PROBLEM TO WORK ON
Identify each line below that contains the word "part", and copy it out.

DATA EXCERPT
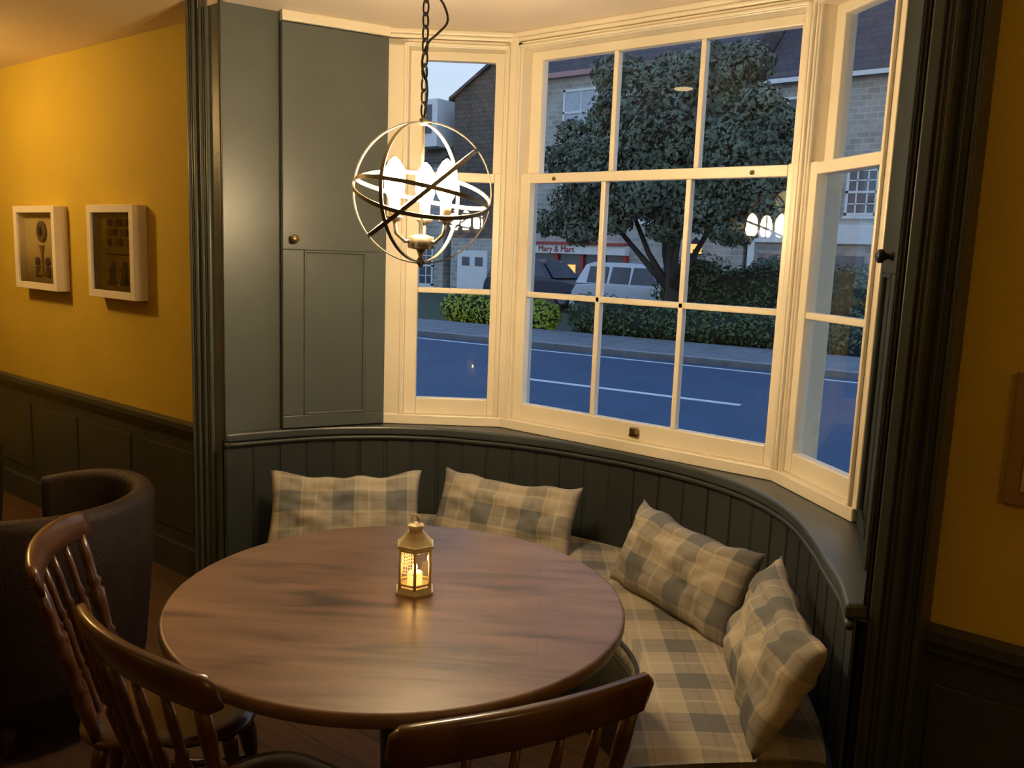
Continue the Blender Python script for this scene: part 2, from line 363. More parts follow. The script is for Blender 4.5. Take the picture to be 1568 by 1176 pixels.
# ------------------------------------------------------------------ scatter cushions
def pillow(T,d,n,w=.54,drop=.255,lean=.13,seed=0,th=.06):
    d=Vector((*d,0)).normalized(); n=Vector((*n,0)).normalized(); T=Vector(T)
    Bm=T+n*lean-Vector((0,0,drop)); U=(T-Bm); h=U.length; U.normalize(); Nn=d.cross(U); 
    if Nn.dot(n)<0: Nn=-Nn
    c=(T+Bm)/2; vs=[];fs=[];uvs=[]
    NU,NV=40,26
    for side in (1,-1):
        for j in range(NV+1):
            for i in range(NU+1):
                u=-1+2*i/NU; v=-1+2*j/NV
                x=w/2*u*(1-.05*(1-v*v)); y=h/2*v*(1-.08*(1-u*u))
                f=max(0,(1-abs(u)**3.4))**.5*max(0,(1-abs(v)**3.4))**.5
                ns=noise.noise(Vector((u*2.2+seed*7.3,v*2.2,side*3)))*.020*f+noise.noise(Vector((u*7+seed,v*4,side)))*.014*f
                ns-=.006*f*math.exp(-((abs(u)-abs(v))/.12)**2)*(abs(u)>.5)
                sag=-.018*(1-u*u)*(v>0)*v
                p=c+d*x+U*(y+sag+noise.noise(Vector((u*3,seed,0)))*.016*v)+Nn*(side*(th*f)+ns)
                vs.append(p); uvs.append((x*1.02+seed*.063,y+seed*.041))
    o=(NU+1)*(NV+1)
    for s in range(2):
        for j in range(NV):
            for i in range(NU):
                q=[s*o+j*(NU+1)+i,s*o+j*(NU+1)+i+1,s*o+(j+1)*(NU+1)+i+1,s*o+(j+1)*(NU+1)+i]
                fs.append(q if s==0 else q[::-1])
    b=B(); b.add(vs,fs,M_plaid,True,uvs); ob=b.obj('tartan_cushion')
    w_=ob.modifiers.new('weld','WELD'); w_.merge_threshold=.0008
    return ob
pillow((-2.44,2.115,.660),(.69,.72),(.72,-.69),w=.57,seed=1)
pillow((-1.93,2.495,.665),(.97,.24),(.24,-.97),w=.58,seed=2)
pillow((-1.10,2.385,.695),(.91,-.41),(-.41,-.91),w=.58,seed=3,drop=.27)
pillow((-.64,1.99,.71),(.5,-.87),(-.87,-.5),w=.58,seed=4,drop=.27)
# ------------------------------------------------------------------ table
TC=(-1.275,1.26); TR=.493
b=B(); b.M=Matrix.Translation((TC[0],TC[1],0))
b.lathe((0,0,.718),(0,0,.75),[(0,TR-.012),(.15,TR-.004),(.4,TR),(.75,TR),(.93,TR-.003),(1,TR-.008)],M_table,128)
b.lathe((0,0,.69),(0,0,.718),[(0,.17),(1,.17)],M_black,32)
M_stem=mat('grey_blue_iron',(.06,.075,.10),.35,metal=.3)
b.lathe((0,0,.03),(0,0,.69),[(0,.09),(.04,.075),(.08,.045),(.5,.038),(.9,.045),(.96,.07),(1,.1)],M_stem,28)
for k in range(4):
    a=math.pi/4+k*math.pi/2; c,s_=math.cos(a),math.sin(a)
    b.tube([(.03*c,.03*s_,.12),(.12*c,.12*s_,.085),(.22*c,.22*s_,.05),(.31*c,.31*s_,.02)],[.03,.027,.023,.018],M_stem,10)
tb=b.obj('round_dining_table')
for p in tb.data.polygons:
    if len(p.vertices)>20: p.use_smooth=False
# ------------------------------------------------------------------ chairs
def chair(pos,face,Hc=.88):
    f=Vector((*face,0)).normalized(); r=Vector((f.y,-f.x,0))
    M=Matrix(((r.x,f.x,0,pos[0]),(r.y,f.y,0,pos[1]),(0,0,1,0),(0,0,0,1)))
    root=bpy.data.objects.new('dining_chair',None); C.objects.link(root); root.matrix_world=M
    def part(b,nm,bev=0):
        o=b.obj(nm,bev); o.parent=root; return o
    m=M_chair
    b=B(); NR,NA=8,40; vs=[];fs=[]
    def outline(a):
        c,s=math.cos(a),math.sin(a); e=3.2
        rr=1/((abs(c)**e+abs(s)**e)**(1/e)); w=.19 if s>0 else .175
        return c*rr*w, s*rr*.19
    for lay in range(2):
        for k in range(NR+1):
            for i in range(NA):
                a=2*math.pi*i/NA; ox,oy=outline(a); t=k/NR
                if lay==0: z=.452-.012*(1-t*t)-.010*(t>.95)+.006*math.exp(-((ox*t)/.04)**2)*(oy*t>0)*t
                else: z=.42+.012*(t>.95)
                vs.append((ox*t,oy*t,z))
    o=(NR+1)*NA
    for k in range(NR):
        for i in range(NA):
            j=(i+1)%NA
            fs.append((k*NA+i,(k+1)*NA+i,(k+1)*NA+j,k*NA+j)); fs.append((o+k*NA+j,o+(k+1)*NA+j,o+(k+1)*NA+i,o+k*NA+i))
    for i in range(NA):
        j=(i+1)%NA; fs.append((NR*NA+i,o+NR*NA+i,o+NR*NA+j,NR*NA+j))
    b.add(vs,fs,m,True); part(b,'seat')
    leg=[(0,.011),(.04,.014),(.2,.018),(.34,.021),(.36,.014),(.38,.021),(.41,.021),(.43,.013),(.5,.02),(.62,.024),(.72,.019),(.74,.014),(.77,.022),(.80,.022),(.83,.014),(.93,.017),(1,.016)]
    ft=[];
    for k,(sx,sy) in enumerate(((-1,1),(1,1),(-1,-1),(1,-1))):
        b=B(); p0=(sx*.185,sy*.19,0); p1=(sx*.13,sy*.13,.425); b.lathe(p0,p1,leg,m,16); part(b,'leg_%d'%(k+1)); ft.append((Vector(p0),Vector(p1)))
    st=[(0,.008),(.2,.011),(.42,.012),(.46,.018),(.5,.019),(.54,.018),(.58,.012),(.8,.011),(1,.008)]
    b=B()
    g=lambda k,t:ft[k][0].lerp(ft[k][1],t)
    l1,l2=(g(0,.42),g(2,.42)),(g(1,.42),g(3,.42)); b.lathe(*l1,st,m,12); b.lathe(*l2,st,m,12); b.lathe((l1[0]+l1[1])/2,(l2[0]+l2[1])/2,st,m,12)
    part(b,'stretcher')
    zc=Hc-.035
    HW=.202
    def cr(x): return -.255+1.0*x*x
    n=30; vs=[];fs=[]
    for i in range(n+1):
        x=-HW+2*HW*i/n; y=cr(x); t=abs(x)/HW
        hh=.037*(1-.15*t**3); zt=zc+hh-.008*t*t; zb=zc-hh*.95+.010*(1-t*t)-.010*t*t
        th=.011
        if t>.95: zt-=.010; zb+=.010; th=.007
        sl=.012
        ring=[(y-th,zb+.004),(y-th*.6,zb),(y+th*.6,zb),(y+th,zb+.004),(y+th-sl,zt-.006),(y+th*.5-sl,zt),(y-th*.5-sl,zt),(y-th-sl,zt-.006)]
        vs+=[(x,yy,zz) for yy,zz in ring]
    for i in range(n):
        for k in range(8):
            j=(k+1)%8; fs.append((i*8+k,i*8+j,(i+1)*8+j,(i+1)*8+k))
    fs.append(tuple(range(8))[::-1]); fs.append(tuple(n*8+k for k in range(8)))
    b=B(); b.add(vs,fs,m,True); part(b,'crest_rail',0)
    sp=[(0,.008),(.1,.009),(.3,.012),(.34,.008),(.37,.012),(.40,.008),(.5,.010),(.62,.0125),(.66,.008),(.69,.012),(.72,.008),(.85,.009),(1,.007)]
    so=[(0,.012),(.1,.013),(.28,.017),(.31,.011),(.34,.018),(.37,.011),(.5,.015),(.62,.018),(.65,.011),(.69,.018),(.72,.011),(.85,.013),(1,.011)]
    for k in range(6):
        s=(k-2.5)/2.5; b=B(); p0=(s*.14,-.155+.02*abs(s)**2,.44); p1=(s*.170,cr(s*.170)+.0,zc-.028)
        b.lathe(p0,p1,so if k in (0,5) else sp,m,12); part(b,'spindle_%d'%(k+1))
    return root
chair((-.84,.98),(-.90,.43),.912)
chair((-1.235,.872),(0,1),.89)
chair((-1.735,.985),(.61,.79),.86)
# ------------------------------------------------------------------ tub chair
def tub(c,face,gap=42):
    b=B(); a0=math.atan2(face[1],face[0]); m=M_leather
    N=40; sec=[]; 
    arc=[a0+math.radians(gap)+math.radians(360-2*gap)*i/N for i in range(N+1)]
    vs=[];fs=[]
    for k,a in enumerate(arc):
        e=abs(k/N-.5)*2; ht=.735-.04*max(0,(e-.6)/.4)**1.5
        for r,z in ((.27,.22),(.275,.5),(.275,ht-.02),(.285,ht),(.31,ht+.008),(.335,ht),(.345,ht-.02),(.335,.5),(.31,.22),(.29,.13)):
            vs.append((c[0]+math.cos(a)*r,c[1]+math.sin(a)*r,z))
    n=10
    for k in range(N):
        for i in range(n):
            j=(i+1)%n; fs.append((k*n+i,(k+1)*n+i,(k+1)*n+j,k*n+j))
    fs.append(tuple(range(n))); fs.append(tuple(N*n+i for i in range(n))[::-1])
    b.add(vs,fs,m,True)
    b.M=Matrix.Translation((c[0],c[1],0))
    b.lathe((0,0,.14),(0,0,.44),[(0,.26),(.5,.275),(.85,.272),(.96,.25),(1,.2)],m,36)
    for k in range(4):
        a=math.pi/4+k*math.pi/2; b.lathe((math.cos(a)*.22,math.sin(a)*.22,0),(math.cos(a)*.2,math.sin(a)*.2,.15),[(0,.014),(1,.022)],M_chair,12)
    return b.obj('tub_armchair')
tub((-2.67,1.07),(-1,-.25))
tub((-3.60,.98),(-.3,-1))
# ------------------------------------------------------------------ lantern
LC=(-1.27,1.30)
M_lgl=glassmat('lantern_glass',(1,.93,.75))
M_mesh=mat('lit_fretwork',(.8,.6,.25),.5,emis=(1,.62,.2),es=.9)
b=B(); b.M=Matrix.Translation((LC[0],LC[1],.75))@Matrix.Rotation(.25,4,'Z')
hexr=lambda z0,z1,prof,m:b.lathe((0,0,z0),(0,0,z1),prof,m,6,False)
hexr(0,.006,[(0,.047),(1,.047)],M_gold); hexr(.006,.016,[(0,.044),(1,.039)],M_gold)
for k in range(6):
    a=2*math.pi*k/6; c,s_=math.cos(a),math.sin(a); a2=2*math.pi*(k+1)/6
    b.lathe((.038*c,.038*s_,.014),(.038*c,.038*s_,.108),[(0,.0035),(1,.0035)],M_gold,8)
    p,q=Vector((.037*c,.037*s_,0)),Vector((.037*math.cos(a2),.037*math.sin(a2),0))
    b.add([p+Vector((0,0,.018)),q+Vector((0,0,.018)),q+Vector((0,0,.105)),p+Vector((0,0,.105))],[(0,1,2,3)],M_lgl)
    for z in (.022,.10): b.tube([p+Vector((0,0,z)),q+Vector((0,0,z))],.003,M_gold,6)
    if k%2==0:
        for t in range(1,6):
            w=p.lerp(q,t/6); b.tube([w+Vector((0,0,.05)),w+Vector((0,0,.1))],.0012,M_mesh,5)
        for t in range(7):
            b.tube([p+Vector((0,0,.05+t*.008)),q+Vector((0,0,.05+t*.008))],.0012,M_mesh,5)
hexr(.105,.112,[(0,.045),(1,.045)],M_gold); hexr(.112,.138,[(0,.043),(.5,.031),(1,.02)],M_gold)
hexr(.138,.150,[(0,.017),(1,.017)],M_gold); hexr(.150,.158,[(0,.021),(.5,.019),(1,.009)],M_gold)
ring=[(math.cos(t)*.010,0,.166+math.sin(t)*.010) for t in [2*math.pi*i/20 for i in range(20)]]
b.tube(ring,.0018,M_gold,8,closed=True)
M_wax=mat('wax',(.9,.75,.5),.5,emis=(1,.6,.2),es=1.2)
b.lathe((0,0,.016),(0,0,.045),[(0,.017),(.95,.017),(1,.014)],M_wax,18)
b.sphere((0,0,.056),.005,emi('candle_flame',(1,.62,.22),160),12,(1,1,1.9))
b.obj('candle_lantern')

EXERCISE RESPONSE
Continue the Blender Python script for this scene: part 2, from line 363. More parts follow. The script is for Blender 4.5. Take the picture to be 1568 by 1176 pixels.
    def part(b,nm,bev=0):
    b.add(vs,fs,m,True); part(b,'seat')
        b=B(); p0=(sx*.185,sy*.19,0); p1=(sx*.13,sy*.13,.425); b.lathe(p0,p1,leg,m,16); part(b,'leg_%d'%(k+1)); ft.append((Vector(p0),Vector(p1)))
    part(b,'stretcher')
    b=B(); b.add(vs,fs,m,True); part(b,'crest_rail',0)
        b.lathe(p0,p1,so if k in (0,5) else sp,m,12); part(b,'spindle_%d'%(k+1))